> Do this:
Among the lines of the listing below, retype exactly those from the one containing "Model this scene" through the one containing "from mathutils import Vector", both included. Do not include pictures.

> Available data:

===

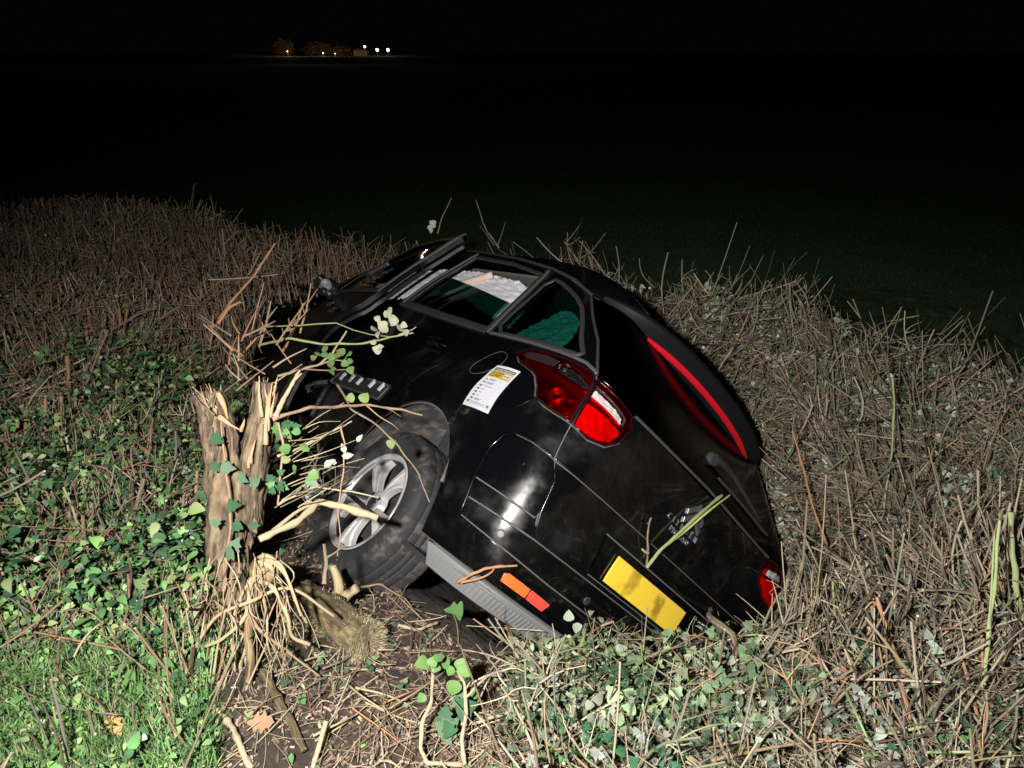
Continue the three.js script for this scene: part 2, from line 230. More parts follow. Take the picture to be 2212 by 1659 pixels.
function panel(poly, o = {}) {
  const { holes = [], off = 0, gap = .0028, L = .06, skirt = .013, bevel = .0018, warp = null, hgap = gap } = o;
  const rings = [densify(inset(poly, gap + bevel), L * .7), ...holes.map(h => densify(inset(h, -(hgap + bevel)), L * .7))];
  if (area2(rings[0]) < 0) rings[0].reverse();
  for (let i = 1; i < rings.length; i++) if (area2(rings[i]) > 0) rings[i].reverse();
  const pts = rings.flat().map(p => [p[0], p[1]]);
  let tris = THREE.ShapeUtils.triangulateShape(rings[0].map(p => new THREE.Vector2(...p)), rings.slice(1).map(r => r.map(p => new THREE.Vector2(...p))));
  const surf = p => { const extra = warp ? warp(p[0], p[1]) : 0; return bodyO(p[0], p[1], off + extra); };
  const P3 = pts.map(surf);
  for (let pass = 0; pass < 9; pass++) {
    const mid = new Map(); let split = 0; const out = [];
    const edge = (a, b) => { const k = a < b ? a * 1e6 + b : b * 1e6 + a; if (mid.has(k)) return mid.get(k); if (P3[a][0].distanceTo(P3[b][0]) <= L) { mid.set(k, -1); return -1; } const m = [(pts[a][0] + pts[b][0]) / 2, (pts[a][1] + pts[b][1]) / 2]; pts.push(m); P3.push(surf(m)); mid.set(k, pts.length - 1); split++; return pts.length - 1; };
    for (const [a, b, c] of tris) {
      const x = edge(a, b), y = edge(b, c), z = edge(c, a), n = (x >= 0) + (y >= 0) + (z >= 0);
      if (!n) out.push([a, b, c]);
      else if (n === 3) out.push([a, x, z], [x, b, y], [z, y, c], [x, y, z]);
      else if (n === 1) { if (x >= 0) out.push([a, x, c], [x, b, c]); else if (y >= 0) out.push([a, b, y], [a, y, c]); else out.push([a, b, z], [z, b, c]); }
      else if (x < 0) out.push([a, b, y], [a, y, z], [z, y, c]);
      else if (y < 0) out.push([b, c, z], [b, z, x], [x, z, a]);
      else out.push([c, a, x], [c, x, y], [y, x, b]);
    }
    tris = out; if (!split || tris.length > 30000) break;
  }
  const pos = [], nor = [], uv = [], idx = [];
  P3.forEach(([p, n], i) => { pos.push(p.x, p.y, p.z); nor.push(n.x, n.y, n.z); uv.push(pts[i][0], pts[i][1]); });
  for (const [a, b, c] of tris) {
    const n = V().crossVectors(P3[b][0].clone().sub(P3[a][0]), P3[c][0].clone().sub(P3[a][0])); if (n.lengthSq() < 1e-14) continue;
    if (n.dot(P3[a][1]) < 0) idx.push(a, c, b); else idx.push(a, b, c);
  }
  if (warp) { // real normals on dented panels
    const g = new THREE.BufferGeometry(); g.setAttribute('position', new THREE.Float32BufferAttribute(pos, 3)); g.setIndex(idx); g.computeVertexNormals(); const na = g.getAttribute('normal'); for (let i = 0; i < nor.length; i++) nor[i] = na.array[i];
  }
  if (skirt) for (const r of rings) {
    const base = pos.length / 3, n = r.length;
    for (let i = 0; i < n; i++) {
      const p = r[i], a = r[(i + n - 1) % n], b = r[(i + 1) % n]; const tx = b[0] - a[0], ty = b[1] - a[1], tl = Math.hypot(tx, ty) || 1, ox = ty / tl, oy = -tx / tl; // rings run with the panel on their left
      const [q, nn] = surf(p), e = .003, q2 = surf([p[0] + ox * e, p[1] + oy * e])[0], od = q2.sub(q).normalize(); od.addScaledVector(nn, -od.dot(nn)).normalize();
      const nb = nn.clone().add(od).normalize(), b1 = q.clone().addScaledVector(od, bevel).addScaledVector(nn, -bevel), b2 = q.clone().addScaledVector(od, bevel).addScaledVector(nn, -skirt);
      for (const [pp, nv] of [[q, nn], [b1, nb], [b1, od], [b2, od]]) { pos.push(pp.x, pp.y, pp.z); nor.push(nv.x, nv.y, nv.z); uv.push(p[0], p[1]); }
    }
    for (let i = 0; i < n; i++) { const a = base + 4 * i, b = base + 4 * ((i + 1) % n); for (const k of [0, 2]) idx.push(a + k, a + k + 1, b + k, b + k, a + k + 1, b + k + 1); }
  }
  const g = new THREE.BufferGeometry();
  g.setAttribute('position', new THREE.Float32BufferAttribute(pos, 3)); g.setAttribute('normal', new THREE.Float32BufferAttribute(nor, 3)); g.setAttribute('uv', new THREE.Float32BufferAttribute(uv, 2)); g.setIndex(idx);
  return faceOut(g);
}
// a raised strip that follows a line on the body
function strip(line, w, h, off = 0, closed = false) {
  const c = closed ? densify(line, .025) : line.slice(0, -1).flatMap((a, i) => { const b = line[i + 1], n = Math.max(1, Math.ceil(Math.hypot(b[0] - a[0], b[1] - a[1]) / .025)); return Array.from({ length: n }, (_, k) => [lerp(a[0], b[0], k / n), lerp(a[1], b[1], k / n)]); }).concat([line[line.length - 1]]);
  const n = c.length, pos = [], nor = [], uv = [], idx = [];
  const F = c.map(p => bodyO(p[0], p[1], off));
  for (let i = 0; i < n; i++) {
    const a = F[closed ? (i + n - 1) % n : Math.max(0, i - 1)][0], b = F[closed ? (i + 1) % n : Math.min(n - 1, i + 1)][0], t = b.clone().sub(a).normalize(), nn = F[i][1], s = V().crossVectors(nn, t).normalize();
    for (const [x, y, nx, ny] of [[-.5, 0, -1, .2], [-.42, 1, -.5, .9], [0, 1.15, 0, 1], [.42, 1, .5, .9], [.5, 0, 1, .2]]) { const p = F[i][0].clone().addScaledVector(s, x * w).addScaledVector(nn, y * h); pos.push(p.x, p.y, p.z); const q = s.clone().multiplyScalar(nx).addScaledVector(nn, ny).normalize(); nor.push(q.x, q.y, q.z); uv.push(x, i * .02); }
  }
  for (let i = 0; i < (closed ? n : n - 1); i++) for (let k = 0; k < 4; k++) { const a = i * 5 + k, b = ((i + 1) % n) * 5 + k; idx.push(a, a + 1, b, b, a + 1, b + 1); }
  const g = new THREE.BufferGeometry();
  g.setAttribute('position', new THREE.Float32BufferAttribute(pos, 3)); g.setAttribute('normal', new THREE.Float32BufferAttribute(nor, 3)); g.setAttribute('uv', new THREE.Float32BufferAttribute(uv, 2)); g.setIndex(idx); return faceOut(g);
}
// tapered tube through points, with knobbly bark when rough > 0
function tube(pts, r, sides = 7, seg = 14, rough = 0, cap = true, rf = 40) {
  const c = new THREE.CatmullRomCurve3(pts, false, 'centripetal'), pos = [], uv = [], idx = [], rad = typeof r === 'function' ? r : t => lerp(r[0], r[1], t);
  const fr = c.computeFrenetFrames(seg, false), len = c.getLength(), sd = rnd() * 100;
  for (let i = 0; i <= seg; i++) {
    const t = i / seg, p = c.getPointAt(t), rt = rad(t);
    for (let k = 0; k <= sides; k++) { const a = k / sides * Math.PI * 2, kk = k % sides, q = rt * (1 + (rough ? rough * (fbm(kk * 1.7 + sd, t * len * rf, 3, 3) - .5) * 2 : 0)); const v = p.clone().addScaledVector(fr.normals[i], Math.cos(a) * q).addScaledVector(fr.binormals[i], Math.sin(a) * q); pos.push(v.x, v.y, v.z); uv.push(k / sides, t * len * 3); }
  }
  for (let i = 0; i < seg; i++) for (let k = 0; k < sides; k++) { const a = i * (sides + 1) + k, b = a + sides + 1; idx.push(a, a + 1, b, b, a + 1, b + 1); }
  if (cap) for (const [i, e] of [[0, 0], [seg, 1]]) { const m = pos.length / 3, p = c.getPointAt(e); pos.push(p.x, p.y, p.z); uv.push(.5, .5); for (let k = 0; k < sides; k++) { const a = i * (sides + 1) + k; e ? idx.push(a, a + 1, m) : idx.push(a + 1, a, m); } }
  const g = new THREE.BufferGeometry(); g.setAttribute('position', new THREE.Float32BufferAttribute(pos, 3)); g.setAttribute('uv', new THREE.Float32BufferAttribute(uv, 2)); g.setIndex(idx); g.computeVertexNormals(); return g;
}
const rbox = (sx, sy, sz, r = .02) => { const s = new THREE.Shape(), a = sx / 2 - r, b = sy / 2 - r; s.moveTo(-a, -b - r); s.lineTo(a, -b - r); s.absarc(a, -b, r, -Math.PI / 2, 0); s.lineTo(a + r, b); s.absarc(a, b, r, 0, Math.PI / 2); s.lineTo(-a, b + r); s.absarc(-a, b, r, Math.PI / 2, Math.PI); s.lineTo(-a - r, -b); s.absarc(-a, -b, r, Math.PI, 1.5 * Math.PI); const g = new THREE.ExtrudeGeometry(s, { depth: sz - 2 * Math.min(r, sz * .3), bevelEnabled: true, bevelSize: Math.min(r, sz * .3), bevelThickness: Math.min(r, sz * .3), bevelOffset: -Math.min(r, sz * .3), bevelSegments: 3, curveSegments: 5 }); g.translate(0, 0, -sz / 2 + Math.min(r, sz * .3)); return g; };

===

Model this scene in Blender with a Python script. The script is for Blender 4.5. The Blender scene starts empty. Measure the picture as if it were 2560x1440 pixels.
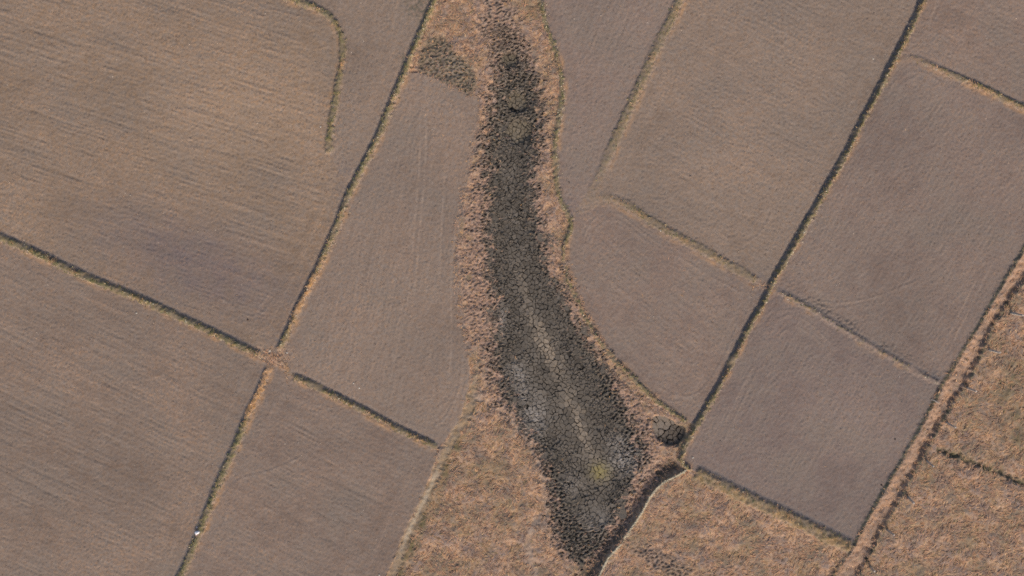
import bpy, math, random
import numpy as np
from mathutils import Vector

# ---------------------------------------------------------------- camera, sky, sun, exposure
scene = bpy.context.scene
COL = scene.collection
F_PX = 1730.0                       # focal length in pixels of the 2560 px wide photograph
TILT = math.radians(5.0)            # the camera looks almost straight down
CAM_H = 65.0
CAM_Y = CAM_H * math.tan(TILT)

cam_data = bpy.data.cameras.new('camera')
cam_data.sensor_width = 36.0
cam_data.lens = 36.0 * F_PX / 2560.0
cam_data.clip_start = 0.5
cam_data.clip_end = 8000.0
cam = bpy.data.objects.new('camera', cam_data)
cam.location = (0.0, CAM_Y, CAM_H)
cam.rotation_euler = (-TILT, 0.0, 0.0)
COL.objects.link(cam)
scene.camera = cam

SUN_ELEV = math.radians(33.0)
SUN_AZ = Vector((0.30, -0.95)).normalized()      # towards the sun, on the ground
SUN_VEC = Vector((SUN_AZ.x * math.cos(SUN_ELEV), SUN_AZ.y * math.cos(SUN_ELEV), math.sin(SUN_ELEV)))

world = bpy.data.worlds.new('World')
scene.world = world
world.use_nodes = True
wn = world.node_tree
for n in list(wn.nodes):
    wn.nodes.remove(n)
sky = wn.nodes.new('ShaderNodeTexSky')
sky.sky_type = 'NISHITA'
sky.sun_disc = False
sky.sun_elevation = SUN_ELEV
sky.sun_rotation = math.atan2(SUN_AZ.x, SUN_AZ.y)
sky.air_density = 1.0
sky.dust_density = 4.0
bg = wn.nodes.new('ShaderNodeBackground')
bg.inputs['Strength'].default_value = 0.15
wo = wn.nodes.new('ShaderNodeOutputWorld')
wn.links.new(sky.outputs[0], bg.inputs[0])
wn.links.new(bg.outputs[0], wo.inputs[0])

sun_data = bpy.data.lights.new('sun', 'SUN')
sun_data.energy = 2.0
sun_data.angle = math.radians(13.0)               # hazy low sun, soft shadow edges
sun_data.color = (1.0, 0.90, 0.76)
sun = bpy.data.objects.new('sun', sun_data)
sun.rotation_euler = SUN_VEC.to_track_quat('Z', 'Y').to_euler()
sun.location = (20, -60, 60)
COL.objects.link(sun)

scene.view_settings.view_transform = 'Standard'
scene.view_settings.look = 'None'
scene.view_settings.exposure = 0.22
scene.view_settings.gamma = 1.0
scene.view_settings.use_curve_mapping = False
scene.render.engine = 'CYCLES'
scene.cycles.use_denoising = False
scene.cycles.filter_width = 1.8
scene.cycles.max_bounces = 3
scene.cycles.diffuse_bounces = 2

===

> Answer to this task:
Model this scene in Blender with a Python script. The script is for Blender 4.5. The Blender scene starts empty. Measure the picture as if it were 2560x1440 pixels.
import bpy, math, random
import numpy as np
from mathutils import Vector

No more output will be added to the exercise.